##### SOURCE MATERIAL
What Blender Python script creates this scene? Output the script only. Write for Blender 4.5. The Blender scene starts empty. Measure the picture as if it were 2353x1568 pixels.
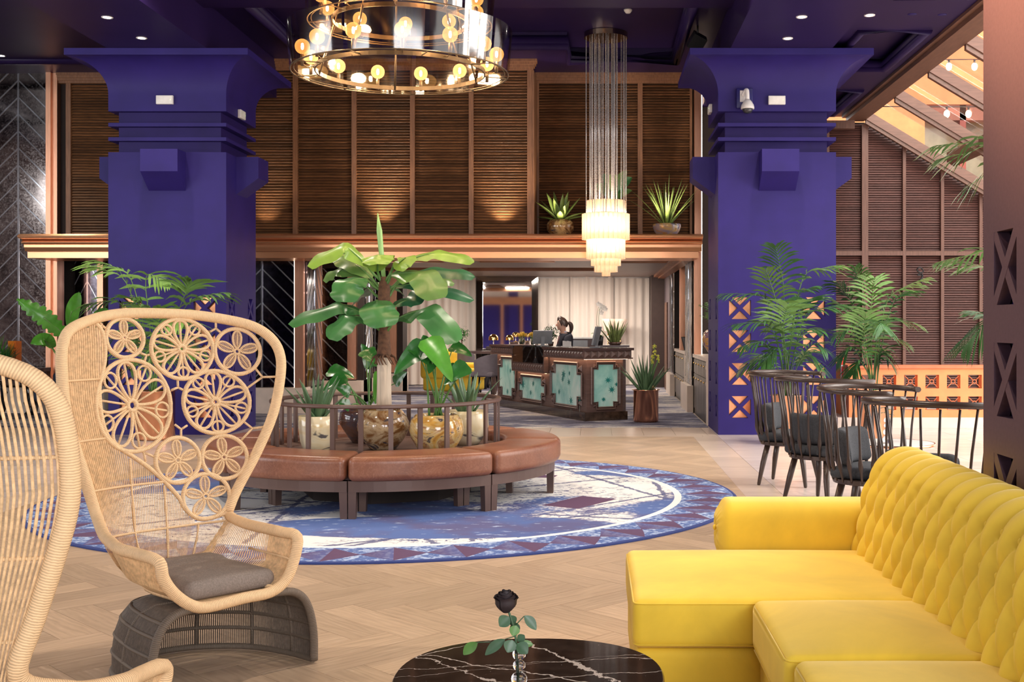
import bpy, bmesh, math, random
from mathutils import Vector, Matrix, Euler
from math import sin, cos, pi, radians, sqrt, atan2, exp
random.seed(7)
S = bpy.context.scene
COL = S.collection
# ------------------------------------------------------------------ camera
EYE = 1.45; FPX = 2700.0; VX, VY = 1368.0, 747.0
cam_d = bpy.data.cameras.new('camera'); cam = bpy.data.objects.new('camera', cam_d); COL.objects.link(cam)
cam.location = (0, 0, EYE); cam.rotation_euler = (pi/2, 0, 0)
cam_d.sensor_width = 36; cam_d.lens = FPX/2353*36
cam_d.shift_x = -(VX-1176.5)/2353; cam_d.shift_y = -(784-VY)/2353
cam_d.clip_start = .05; cam_d.clip_end = 200
S.camera = cam
# ------------------------------------------------------------------ world, exposure, lamps
W = bpy.data.worlds.new('world'); S.world = W; W.use_nodes = True
bg = W.node_tree.nodes['Background']; bg.inputs[0].default_value = (1.0, .965, .93, 1); bg.inputs[1].default_value = 1.5
S.view_settings.view_transform = 'Standard'; S.view_settings.look = 'None'
S.view_settings.exposure = 0.55; S.view_settings.gamma = 1; S.view_settings.use_curve_mapping = False
S.cycles.max_bounces = 7; S.cycles.diffuse_bounces = 4; S.cycles.glossy_bounces = 4; S.cycles.transparent_max_bounces = 16
S.cycles.transmission_bounces = 6; S.cycles.caustics_reflective = False; S.cycles.caustics_refractive = False
S.cycles.sample_clamp_indirect = 6; S.cycles.sample_clamp_direct = 0; S.cycles.use_denoising = True
def lamp(name, kind, loc, energy, color=(1, 1, 1), to=None, size=1., size_y=None, **kw):
    d = bpy.data.lights.new(name, kind); d.energy = energy; d.color = color
    if kind == 'AREA':
        d.size = size
        if size_y: d.shape = 'RECTANGLE'; d.size_y = size_y
    elif kind == 'SUN': d.angle = size
    else: d.shadow_soft_size = size
    for k, v in kw.items(): setattr(d, k, v)
    o = bpy.data.objects.new(name, d); COL.objects.link(o); o.location = loc
    if to is not None:
        o.rotation_euler = (Vector(to)-Vector(loc)).to_track_quat('-Z', 'Y').to_euler()
    return o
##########
Extract every line of the data exactly; pictures stay out.

What Blender Python script creates this scene? Output the script only. Write for Blender 4.5. The Blender scene starts empty. Measure the picture as if it were 2353x1568 pixels.
import bpy, bmesh, math, random
from mathutils import Vector, Matrix, Euler
from math import sin, cos, pi, radians, sqrt, atan2, exp
random.seed(7)
S = bpy.context.scene
COL = S.collection
# ------------------------------------------------------------------ camera
EYE = 1.45; FPX = 2700.0; VX, VY = 1368.0, 747.0
cam_d = bpy.data.cameras.new('camera'); cam = bpy.data.objects.new('camera', cam_d); COL.objects.link(cam)
cam.location = (0, 0, EYE); cam.rotation_euler = (pi/2, 0, 0)
cam_d.sensor_width = 36; cam_d.lens = FPX/2353*36
cam_d.shift_x = -(VX-1176.5)/2353; cam_d.shift_y = -(784-VY)/2353
cam_d.clip_start = .05; cam_d.clip_end = 200
S.camera = cam
# ------------------------------------------------------------------ world, exposure, lamps
W = bpy.data.worlds.new('world'); S.world = W; W.use_nodes = True
bg = W.node_tree.nodes['Background']; bg.inputs[0].default_value = (1.0, .965, .93, 1); bg.inputs[1].default_value = 1.5
S.view_settings.view_transform = 'Standard'; S.view_settings.look = 'None'
S.view_settings.exposure = 0.55; S.view_settings.gamma = 1; S.view_settings.use_curve_mapping = False
S.cycles.max_bounces = 7; S.cycles.diffuse_bounces = 4; S.cycles.glossy_bounces = 4; S.cycles.transparent_max_bounces = 16
S.cycles.transmission_bounces = 6; S.cycles.caustics_reflective = False; S.cycles.caustics_refractive = False
S.cycles.sample_clamp_indirect = 6; S.cycles.sample_clamp_direct = 0; S.cycles.use_denoising = True
def lamp(name, kind, loc, energy, color=(1, 1, 1), to=None, size=1., size_y=None, **kw):
    d = bpy.data.lights.new(name, kind); d.energy = energy; d.color = color
    if kind == 'AREA':
        d.size = size
        if size_y: d.shape = 'RECTANGLE'; d.size_y = size_y
    elif kind == 'SUN': d.angle = size
    else: d.shadow_soft_size = size
    for k, v in kw.items(): setattr(d, k, v)
    o = bpy.data.objects.new(name, d); COL.objects.link(o); o.location = loc
    if to is not None:
        o.rotation_euler = (Vector(to)-Vector(loc)).to_track_quat('-Z', 'Y').to_euler()
    return o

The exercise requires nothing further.